Tuesday, November 10, 2009

Why? It is imperative! That's why!

Here are a few words from a recent Seth Godin blog post. I love his short and insightful posts. This one hit home for me because I continuously am asked "why?" "Why are you running for this office?"

With the pending vacancy on the City Council for my district, I had been looking around for a candidate that I would vote for in the upcoming election. Seeing none, the questions that I was asking delivered answers more often than not pointing me toward this seat and to this campaign. I'm not running because I "have never done it before". I am running because I see the need for a person with a business persepctive to sit on that council. And the perspective I hold as a south Sacramento business person will be the voice of small business. They are not being represented. The council membership needs to be changed. This will not be business as usual. Join me. Let's impose accountability! Let's be the change!

The why imperative

Successful organizations spend a lot of time saying, "that's not what we do."
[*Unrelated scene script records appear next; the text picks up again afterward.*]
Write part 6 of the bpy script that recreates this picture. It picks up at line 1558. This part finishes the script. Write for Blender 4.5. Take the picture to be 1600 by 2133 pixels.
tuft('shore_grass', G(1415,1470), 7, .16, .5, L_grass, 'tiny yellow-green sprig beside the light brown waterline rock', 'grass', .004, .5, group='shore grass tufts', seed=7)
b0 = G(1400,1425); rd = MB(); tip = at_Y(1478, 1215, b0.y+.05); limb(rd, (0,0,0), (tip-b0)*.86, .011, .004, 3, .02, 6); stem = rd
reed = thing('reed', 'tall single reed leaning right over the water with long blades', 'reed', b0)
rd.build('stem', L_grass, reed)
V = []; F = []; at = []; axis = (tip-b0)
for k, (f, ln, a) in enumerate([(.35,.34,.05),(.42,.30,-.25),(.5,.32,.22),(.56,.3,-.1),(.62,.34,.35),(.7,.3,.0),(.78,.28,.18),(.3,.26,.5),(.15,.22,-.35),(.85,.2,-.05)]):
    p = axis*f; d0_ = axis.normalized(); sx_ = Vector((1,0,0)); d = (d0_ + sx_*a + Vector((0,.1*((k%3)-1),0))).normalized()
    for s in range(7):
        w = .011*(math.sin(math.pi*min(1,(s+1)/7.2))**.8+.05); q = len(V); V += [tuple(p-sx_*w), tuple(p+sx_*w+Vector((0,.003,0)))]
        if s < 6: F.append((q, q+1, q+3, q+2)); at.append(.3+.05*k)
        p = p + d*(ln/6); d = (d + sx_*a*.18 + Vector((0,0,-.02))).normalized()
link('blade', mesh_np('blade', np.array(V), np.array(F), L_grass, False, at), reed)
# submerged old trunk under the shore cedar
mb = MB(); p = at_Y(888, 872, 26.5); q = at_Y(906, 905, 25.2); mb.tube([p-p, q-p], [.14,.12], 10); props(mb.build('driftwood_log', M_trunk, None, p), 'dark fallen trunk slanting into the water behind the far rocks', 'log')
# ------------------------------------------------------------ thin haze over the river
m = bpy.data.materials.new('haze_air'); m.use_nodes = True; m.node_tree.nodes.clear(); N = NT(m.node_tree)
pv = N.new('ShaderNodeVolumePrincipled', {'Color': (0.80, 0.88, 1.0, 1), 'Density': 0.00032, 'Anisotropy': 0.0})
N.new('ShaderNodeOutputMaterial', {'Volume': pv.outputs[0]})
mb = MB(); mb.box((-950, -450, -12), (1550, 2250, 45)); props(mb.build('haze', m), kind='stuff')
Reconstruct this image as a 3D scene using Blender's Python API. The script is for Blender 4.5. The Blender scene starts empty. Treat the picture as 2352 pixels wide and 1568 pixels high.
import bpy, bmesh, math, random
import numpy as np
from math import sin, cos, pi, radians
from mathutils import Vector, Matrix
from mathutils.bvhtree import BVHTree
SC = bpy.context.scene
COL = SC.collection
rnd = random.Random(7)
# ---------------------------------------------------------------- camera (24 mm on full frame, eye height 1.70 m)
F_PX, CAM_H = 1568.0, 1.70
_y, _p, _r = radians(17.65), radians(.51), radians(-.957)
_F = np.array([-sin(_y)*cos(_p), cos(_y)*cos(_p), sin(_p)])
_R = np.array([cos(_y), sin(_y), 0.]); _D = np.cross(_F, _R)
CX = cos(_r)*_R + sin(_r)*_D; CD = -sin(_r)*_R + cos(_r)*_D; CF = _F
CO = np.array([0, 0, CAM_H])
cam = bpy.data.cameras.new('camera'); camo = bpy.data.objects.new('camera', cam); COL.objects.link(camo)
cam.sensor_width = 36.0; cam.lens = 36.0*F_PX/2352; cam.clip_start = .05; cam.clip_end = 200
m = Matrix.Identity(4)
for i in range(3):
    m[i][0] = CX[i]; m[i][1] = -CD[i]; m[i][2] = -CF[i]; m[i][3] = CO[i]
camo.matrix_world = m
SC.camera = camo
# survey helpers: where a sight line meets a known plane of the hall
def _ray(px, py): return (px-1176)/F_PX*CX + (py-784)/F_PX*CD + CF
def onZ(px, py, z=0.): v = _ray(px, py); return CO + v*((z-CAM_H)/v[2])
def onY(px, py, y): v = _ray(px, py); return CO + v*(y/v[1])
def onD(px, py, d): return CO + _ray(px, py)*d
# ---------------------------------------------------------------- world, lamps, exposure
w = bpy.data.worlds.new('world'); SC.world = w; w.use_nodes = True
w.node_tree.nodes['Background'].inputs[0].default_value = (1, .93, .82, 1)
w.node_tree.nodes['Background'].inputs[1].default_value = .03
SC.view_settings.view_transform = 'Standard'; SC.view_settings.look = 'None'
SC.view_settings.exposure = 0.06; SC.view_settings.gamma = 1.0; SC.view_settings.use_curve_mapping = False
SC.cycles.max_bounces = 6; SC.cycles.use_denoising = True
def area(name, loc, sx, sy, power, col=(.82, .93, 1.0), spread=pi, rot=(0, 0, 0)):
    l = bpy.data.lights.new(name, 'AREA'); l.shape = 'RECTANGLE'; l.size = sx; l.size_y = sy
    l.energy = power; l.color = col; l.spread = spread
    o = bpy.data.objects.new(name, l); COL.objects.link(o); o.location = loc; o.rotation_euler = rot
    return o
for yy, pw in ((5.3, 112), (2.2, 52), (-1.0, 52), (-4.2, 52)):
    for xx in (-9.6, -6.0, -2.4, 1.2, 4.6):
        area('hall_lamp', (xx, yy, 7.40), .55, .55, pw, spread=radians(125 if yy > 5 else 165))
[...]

It's a requirement, because if you do everything, in every way, you're sunk. You got to where you are by standing for something, by approaching markets and situations in a certain way. Sure, Nike could make money in the short run by licensing their name to a line of wines and spirits, but that's not what they do.

"That's not what we do," is the backbone of strategy, it determines who you are and where you're going.

Except in times of change. Except when opportunities come along. Except when people in the organization forget to ask, "why?"

If the only reason you don't do something is because you never did, that's not a good reason. If the environment has changed dramatically and you are feeling pain because of it, this is a great reason to question yourself, to ask why.

The why factor is really clear online. Simon and Schuster or the Encyclopedia Britannica could have become Google (organizing the world's information) but they didn't build a search engine because that's not what they do. Struggling newspapers could have become thriving networks of long tail content, but they chose not to, because that's not what they do.

Why?

That's the key question, one that organizations large and small need to ask a lot more often now that the economy is officially playing by new rules.